Pour connaître le frisson si particulier de la rentrée, fascinant mélange d'angoisse et d'excitation, il faut avoir eu des vacances. Le sport, lui, ne prend jamais de vacances; par peur du vide. Avec la manne générée, il y aurait pourtant les moyens pour s'en offrir de belles, tirer la prise, refroidir les feux de la rampe, mais non. Le nez dans le guidon, un oeil sur le chronomètre l'autre dans le tiroir-caisse, balle au pied ou bille en tête...Le sport, infatigable machine à émotions, ne s'arrête jamais, ni août ni juillet. Il y a toujours un truc à se mettre sous la dent, en direct ou différé.
Pas de vacances
Le sport, on a trop besoin de lui, surtout en vacances - faut bien les remplir. Alors quand l'ouvrier footballeur débranche huit jours avec sa douce dans un endroit de leur choix, pourvu qu'il y ait une place pour le yacht et des commodités pour les paparazzi, la machine continue à turbiner.

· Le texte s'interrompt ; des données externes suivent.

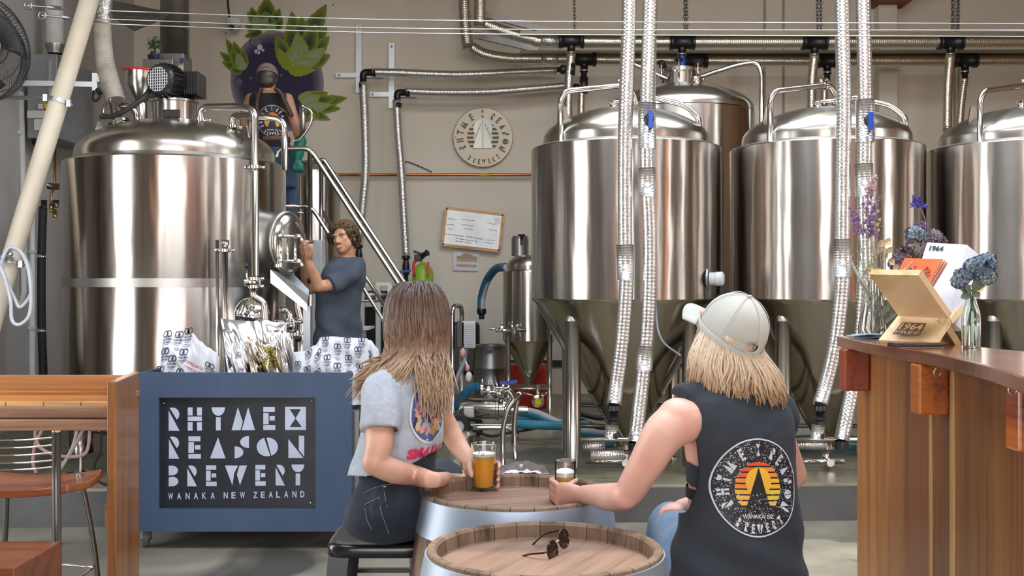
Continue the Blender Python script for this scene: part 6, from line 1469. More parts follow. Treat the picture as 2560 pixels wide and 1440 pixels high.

Transferts, rumeurs, contre-bruits, préparation, budget grevé par la crise ou boosté par le potassium. Photos volées au bord de la piscine. Dans cet univers-là, à lui tout seul, un jeune Gallois doué de ses pieds donne aux gazettes de quoi causer tout l'été.Pas des vacances... Un agenda de ministre au contraire, avec ses passages obligés. Dans la foulée de Roland-Garros, Wimbledon. Et puis des semaines à se demander si Roger Federer est tout à fait cuit. De bouillon en déconvenue, le Bâlois fredonne le Chant du Cygne tout en rêvant de gueuler à la face du monde que oui, il peut encore nous faire le coup du phénix. Il nous donne bien du souci, «Unser Roger».Heureusement, pour se changer les idées, il y a le Tour de France, fidèle au poste. Cette année, c'était la 100e édition du renouveau, vive la Corse, vive les Pyrénées, vive le vélo. Dans l'encombrante armure du vainqueur, Christopher Froome, un Anglais du Kenya dont le nom, à condition de le dire deux fois de suite, évoque déjà le ronronnement de la mobylette. Et puis toujours la vilaine question, à la lumière du palmarès: cette pouliche-là appartient-elle à la famille des purs-sangs?
Un nouveau must
Même en vacances, on peut nourrir de sales pensées. Ce ne sont pas les Mondiaux d'athlétisme, décimés par les suspensions et autres absences plus ou moins louches, qui nous ont fait changé d'avis. M'enfin, le spectacle avait rendez-vous avec l'audience et Usain Bolt a régalé.Quoi encore? Natation, cheval, VTT, le foot romand qui fait plouf, Sierre-Zinal, le hockey suisse qui aiguise ses lames, la F1 qui répète ses gommes, des Bernois qui s'empoignent dans la sciure... Quel été! Le sport, usine à émotions, industrie omniprésente qui jamais ne souffle. Même les sauteurs à skis font ça sur l'herbe.Bref, avant la rentrée, c'était les vacances. Le sport, lui, a enchaîné, sublime poème aux ressources infinies. Mi-août, le calendrier a même accouché d'un nouveau must: les Mondiaux de biathlon en char d'assaut, sic. L'idée est venue de Sergueï Choïgu, ministre russe de la Défense. Le char rouge, plus puissant dans les lignes droites et meilleur dans les exercices de tir, a devancé - sans surprise - le char bleu (Kazakhstan), le jaune (Bélarus) et le vert (Arménie).Officiellement, et on priera Pierre de Coubertin de cesser sa lecture ici, l'épreuve visait à «vérifier le niveau de préparation au combat et asseoir le prestige des forces armées russes». L'événement est appelé à se développer. On espère que bientôt, il sera télévisé par chez nous. Mais en attendant, il y en a quand même qui feraient mieux de se reposer un peu l'été... Ça nous ferait des vacances.